What should California do with the $4.6 billion in extra tax revenue?

150 150 James Mayer

The Rainy Day Budget Stabilization Fund Act would shape the future of the state. (Photo: Doug888888)

The internet was humming last week with the news that the California economy has generated $4.6 billion more in state tax revenue than budget writers had anticipated.

Now comes the big question: What to do with it?

Californians in November 2014 are scheduled to vote on a constitutional amendment, the California Rainy Day Budget Stablization Fund Act, that would restrict what state officials can do when revenues jump above the 20-year average growth line.  In fact, Californians were supposed to vote on that amendment – which had been championed by Gov. Schwarzenegger and agreed to by the Legislature – in November 2012.  But with Schwarzenegger back in Hollywood, the Legislature moved the measure to the 2014 ballot.
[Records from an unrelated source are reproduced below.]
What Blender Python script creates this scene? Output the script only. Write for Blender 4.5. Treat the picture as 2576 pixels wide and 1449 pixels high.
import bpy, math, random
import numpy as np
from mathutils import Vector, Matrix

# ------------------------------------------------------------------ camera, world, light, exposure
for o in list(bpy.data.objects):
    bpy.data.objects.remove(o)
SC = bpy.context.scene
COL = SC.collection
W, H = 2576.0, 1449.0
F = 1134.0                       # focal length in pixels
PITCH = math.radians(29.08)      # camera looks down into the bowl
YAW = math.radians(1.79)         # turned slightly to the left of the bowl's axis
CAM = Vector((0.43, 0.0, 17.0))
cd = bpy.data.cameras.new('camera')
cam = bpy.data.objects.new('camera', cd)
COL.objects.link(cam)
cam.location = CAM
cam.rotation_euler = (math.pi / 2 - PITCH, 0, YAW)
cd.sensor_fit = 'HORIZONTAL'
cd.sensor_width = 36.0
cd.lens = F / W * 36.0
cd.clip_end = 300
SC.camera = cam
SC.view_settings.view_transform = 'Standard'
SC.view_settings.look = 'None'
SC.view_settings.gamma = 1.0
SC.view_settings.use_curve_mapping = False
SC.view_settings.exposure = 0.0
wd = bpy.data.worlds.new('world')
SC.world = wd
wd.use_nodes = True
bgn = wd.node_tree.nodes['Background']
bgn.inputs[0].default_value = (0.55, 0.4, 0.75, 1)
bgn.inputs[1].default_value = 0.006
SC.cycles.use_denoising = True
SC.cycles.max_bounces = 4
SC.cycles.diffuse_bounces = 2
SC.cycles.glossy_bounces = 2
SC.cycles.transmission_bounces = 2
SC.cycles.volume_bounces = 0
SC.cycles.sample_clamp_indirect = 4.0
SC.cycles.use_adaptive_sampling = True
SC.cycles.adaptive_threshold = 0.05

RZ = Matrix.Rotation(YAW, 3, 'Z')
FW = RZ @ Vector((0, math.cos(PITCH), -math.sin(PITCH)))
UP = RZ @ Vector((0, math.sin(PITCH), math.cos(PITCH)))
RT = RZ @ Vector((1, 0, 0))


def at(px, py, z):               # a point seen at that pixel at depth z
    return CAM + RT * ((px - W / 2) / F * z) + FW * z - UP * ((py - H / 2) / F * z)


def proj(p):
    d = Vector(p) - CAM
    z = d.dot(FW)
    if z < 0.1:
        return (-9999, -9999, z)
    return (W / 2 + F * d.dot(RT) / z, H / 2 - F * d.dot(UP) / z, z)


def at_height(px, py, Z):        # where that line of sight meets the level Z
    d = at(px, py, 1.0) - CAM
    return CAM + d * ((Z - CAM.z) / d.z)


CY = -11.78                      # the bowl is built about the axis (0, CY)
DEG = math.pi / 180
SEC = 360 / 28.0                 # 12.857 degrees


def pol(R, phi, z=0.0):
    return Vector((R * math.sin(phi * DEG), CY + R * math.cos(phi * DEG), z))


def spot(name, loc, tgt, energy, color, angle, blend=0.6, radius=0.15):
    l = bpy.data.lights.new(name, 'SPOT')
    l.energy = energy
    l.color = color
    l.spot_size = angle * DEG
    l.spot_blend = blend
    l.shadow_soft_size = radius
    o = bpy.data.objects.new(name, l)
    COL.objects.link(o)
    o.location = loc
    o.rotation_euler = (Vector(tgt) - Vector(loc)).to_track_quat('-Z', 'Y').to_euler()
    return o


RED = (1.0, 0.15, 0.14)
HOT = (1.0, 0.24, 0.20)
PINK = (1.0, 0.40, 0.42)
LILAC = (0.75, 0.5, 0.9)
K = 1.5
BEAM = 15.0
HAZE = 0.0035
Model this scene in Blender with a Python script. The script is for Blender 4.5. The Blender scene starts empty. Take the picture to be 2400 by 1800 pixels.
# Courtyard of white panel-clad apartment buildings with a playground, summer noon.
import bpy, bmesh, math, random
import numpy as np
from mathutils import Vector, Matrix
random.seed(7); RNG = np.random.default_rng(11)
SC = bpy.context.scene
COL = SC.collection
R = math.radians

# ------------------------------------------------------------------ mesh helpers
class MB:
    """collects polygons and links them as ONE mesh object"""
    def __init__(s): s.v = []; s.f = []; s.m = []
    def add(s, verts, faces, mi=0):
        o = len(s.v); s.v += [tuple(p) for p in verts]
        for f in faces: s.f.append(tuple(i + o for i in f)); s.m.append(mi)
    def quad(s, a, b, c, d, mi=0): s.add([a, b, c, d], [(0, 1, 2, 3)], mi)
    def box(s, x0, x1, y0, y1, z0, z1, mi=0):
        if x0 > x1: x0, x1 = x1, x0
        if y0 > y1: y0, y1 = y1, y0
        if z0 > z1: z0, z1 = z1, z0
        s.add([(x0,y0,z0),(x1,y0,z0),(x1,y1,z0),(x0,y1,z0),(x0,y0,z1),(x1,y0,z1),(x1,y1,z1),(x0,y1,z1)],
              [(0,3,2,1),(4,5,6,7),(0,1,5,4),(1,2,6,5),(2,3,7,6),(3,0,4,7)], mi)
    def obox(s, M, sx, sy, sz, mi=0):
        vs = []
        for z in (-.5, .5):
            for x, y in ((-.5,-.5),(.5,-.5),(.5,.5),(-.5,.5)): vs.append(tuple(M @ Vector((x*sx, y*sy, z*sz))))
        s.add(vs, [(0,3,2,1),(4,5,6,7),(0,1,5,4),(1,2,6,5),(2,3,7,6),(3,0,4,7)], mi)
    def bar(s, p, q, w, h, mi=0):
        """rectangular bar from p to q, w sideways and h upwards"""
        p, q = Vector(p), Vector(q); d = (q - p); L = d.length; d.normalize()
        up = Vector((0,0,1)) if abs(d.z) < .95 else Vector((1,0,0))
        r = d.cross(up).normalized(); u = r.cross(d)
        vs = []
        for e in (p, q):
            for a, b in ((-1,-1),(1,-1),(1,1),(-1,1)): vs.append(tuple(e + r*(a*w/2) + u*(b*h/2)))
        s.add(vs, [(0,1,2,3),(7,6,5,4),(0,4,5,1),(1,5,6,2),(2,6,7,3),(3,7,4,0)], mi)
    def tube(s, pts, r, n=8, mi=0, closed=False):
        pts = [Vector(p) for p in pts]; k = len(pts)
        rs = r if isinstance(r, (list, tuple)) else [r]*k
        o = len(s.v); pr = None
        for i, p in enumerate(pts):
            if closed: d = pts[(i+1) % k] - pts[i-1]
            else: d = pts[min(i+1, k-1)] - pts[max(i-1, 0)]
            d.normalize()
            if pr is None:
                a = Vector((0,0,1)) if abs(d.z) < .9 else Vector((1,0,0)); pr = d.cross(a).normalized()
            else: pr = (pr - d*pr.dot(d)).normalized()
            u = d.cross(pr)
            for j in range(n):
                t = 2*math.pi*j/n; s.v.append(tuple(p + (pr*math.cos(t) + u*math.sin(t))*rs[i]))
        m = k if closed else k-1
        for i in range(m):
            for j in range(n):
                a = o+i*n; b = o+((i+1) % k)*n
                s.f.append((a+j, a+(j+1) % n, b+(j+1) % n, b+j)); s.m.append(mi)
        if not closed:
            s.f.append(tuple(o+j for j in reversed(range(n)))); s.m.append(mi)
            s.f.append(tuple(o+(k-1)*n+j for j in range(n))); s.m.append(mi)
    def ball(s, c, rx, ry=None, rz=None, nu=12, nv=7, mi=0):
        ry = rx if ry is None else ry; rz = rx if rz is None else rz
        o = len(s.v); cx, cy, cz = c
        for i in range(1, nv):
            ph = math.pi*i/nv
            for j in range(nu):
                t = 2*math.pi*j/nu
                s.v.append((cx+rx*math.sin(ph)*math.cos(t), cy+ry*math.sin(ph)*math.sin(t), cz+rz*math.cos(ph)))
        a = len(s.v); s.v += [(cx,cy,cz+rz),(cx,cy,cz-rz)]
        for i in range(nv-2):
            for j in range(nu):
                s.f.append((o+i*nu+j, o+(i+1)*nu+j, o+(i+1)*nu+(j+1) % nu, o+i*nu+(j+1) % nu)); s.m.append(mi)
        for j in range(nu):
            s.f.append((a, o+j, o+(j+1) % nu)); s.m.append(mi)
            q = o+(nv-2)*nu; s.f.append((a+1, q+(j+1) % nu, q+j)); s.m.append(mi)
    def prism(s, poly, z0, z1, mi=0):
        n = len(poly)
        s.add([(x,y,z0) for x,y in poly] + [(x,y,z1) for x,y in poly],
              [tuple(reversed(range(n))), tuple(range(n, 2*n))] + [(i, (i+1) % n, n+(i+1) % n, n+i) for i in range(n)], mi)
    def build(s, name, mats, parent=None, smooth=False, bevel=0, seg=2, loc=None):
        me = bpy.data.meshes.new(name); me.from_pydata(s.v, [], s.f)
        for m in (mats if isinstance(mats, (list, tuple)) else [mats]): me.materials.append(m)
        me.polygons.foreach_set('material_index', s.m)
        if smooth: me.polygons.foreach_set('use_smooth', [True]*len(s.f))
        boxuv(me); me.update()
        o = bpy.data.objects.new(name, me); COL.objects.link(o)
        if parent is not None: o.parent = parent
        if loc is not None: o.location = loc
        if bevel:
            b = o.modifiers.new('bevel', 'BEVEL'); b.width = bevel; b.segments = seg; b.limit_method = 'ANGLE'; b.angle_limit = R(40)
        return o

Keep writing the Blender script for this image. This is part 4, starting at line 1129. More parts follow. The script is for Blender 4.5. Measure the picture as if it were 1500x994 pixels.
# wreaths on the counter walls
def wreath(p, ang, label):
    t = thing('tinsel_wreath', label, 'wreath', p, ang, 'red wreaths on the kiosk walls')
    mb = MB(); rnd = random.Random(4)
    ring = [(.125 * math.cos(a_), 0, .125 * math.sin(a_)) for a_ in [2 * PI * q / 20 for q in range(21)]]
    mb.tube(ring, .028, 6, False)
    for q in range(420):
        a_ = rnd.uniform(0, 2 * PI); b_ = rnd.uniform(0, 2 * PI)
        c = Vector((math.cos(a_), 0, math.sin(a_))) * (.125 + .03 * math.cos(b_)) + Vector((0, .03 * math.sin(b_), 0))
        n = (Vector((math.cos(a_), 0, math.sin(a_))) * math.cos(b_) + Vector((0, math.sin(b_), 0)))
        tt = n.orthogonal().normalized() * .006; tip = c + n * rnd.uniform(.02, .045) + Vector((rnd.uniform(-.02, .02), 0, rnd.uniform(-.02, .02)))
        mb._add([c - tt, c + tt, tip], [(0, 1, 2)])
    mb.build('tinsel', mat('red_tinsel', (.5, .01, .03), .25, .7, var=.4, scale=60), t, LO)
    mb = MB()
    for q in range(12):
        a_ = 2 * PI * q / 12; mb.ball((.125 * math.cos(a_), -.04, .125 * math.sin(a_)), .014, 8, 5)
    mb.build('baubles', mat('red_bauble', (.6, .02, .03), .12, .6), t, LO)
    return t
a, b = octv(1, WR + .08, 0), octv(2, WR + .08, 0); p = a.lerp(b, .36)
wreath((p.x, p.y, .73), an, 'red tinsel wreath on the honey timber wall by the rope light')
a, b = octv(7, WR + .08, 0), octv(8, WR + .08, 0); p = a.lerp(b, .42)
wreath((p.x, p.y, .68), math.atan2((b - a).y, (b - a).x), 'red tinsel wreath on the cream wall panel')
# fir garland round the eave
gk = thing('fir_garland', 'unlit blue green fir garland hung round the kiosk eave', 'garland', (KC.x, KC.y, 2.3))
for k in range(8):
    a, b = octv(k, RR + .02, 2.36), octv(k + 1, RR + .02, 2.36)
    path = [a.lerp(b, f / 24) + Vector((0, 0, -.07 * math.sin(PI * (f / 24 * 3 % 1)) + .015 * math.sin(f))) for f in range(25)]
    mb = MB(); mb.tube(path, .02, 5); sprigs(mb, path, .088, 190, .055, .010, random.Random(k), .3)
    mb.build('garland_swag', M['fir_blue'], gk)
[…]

And so now, state leaders are confronted with two important decisions:  First, without limitations in place, how much self-discipline will they apply to the $4.6 billion “bonus.”  And second, what to do about the “rainy day” proposal on next year’s ballot.

First things first: Lawmakers should treat the $4.6 billion as “one time” money, as opposed to a permanent growth in revenue. Why? Because that’s probably what it is.

Fiscal analysts are always challenged in real time to sort out with precision how much of revenue growth should be attributed to underlying economic growth and how much should be attributed to one-time events.  In this case, the safe bet – and given everyone’s nausea from the fiscal rollercoaster, let’s be safe – is that much of this money can be attributed to changes in the tax code that encouraged investors to take gains last year.

There is general agreement on how to deal with one-time money, and this year most of it will go to satisfy the Proposition 98 minimum funding guarantee for K-14 education. And if that is the case, how much of it should go to paying down the debt owed to K-14 education or pay for one-time investments such as infrastructure or technology?

In the past, state officials have often given in to the pressures and temptations to restore budget cuts or create new programs that cannot be supported when revenues flatten out.  That’s why in 2008, California Forward identified the imperative and has advocated for reforms that would better manage the state’s volatile revenue.

The other alternative is “tax reform” that will produce a more stable funding stream for the General Fund.  California relies on a progressive income tax and a sales tax largely limited to goods rather than services, and as a result the state’s revenue stream is far less stable than most other states.

Most tax reform proposals, however, require spreading more of the burden to middle and low-income taxpayers or taxing something that is not currently taxed.  Both choices are really hard – and should not be as hard as agreeing on a mechanism that provides stability for important, but politically vulnerable programs, like elder care services.

That brings us to the second issue:  Will the Legislature keep the constitutional amendment on the ballot?

California Forward has supported the rainy day proposal, but there is more than one way to solve the problem. What’s most important is that it actually be solved.  If not this amendment, then the Legislature should make it better, not eliminate it.

The proposal on the 2014 ballot would increase the state’s “rainy day” fund from 5 percent to 10 percent of the General Fund. It would require 3 percent of General Fund revenue to be deposited each year into the reserve – unless revenue is declining – until the 10 percent is achieved.

In general, it also would limit base spending to the growth in revenue, averaged over the last 20 years.  The formula is much more complicated than that, which is one of the concerns.) For the most part, revenue north of the average can be spent, but on “one-time” expenditures, such as debt reduction or infrastructure projects.

Today’s Legislature may think there is a better answer. But Californians – and the hundreds of local governments that rely on state funding and the millions of people who rely on quality and stable services – need an answer.

Fiscal instability impacts all state programs, but some programs more than others.  In the past, public safety spending has grown faster than higher education or social services. During tough economic times, the Legislature is faced with difficult choices, and the cuts have often been deepest in higher education and social services, impacting low income Californians the most.

Given the tremendous political pressures and a revenue stream that is increasingly volatile as the economy evolves, California needs some guard rails.

This year, however, Californians are going to find out what state lawmakers do without them.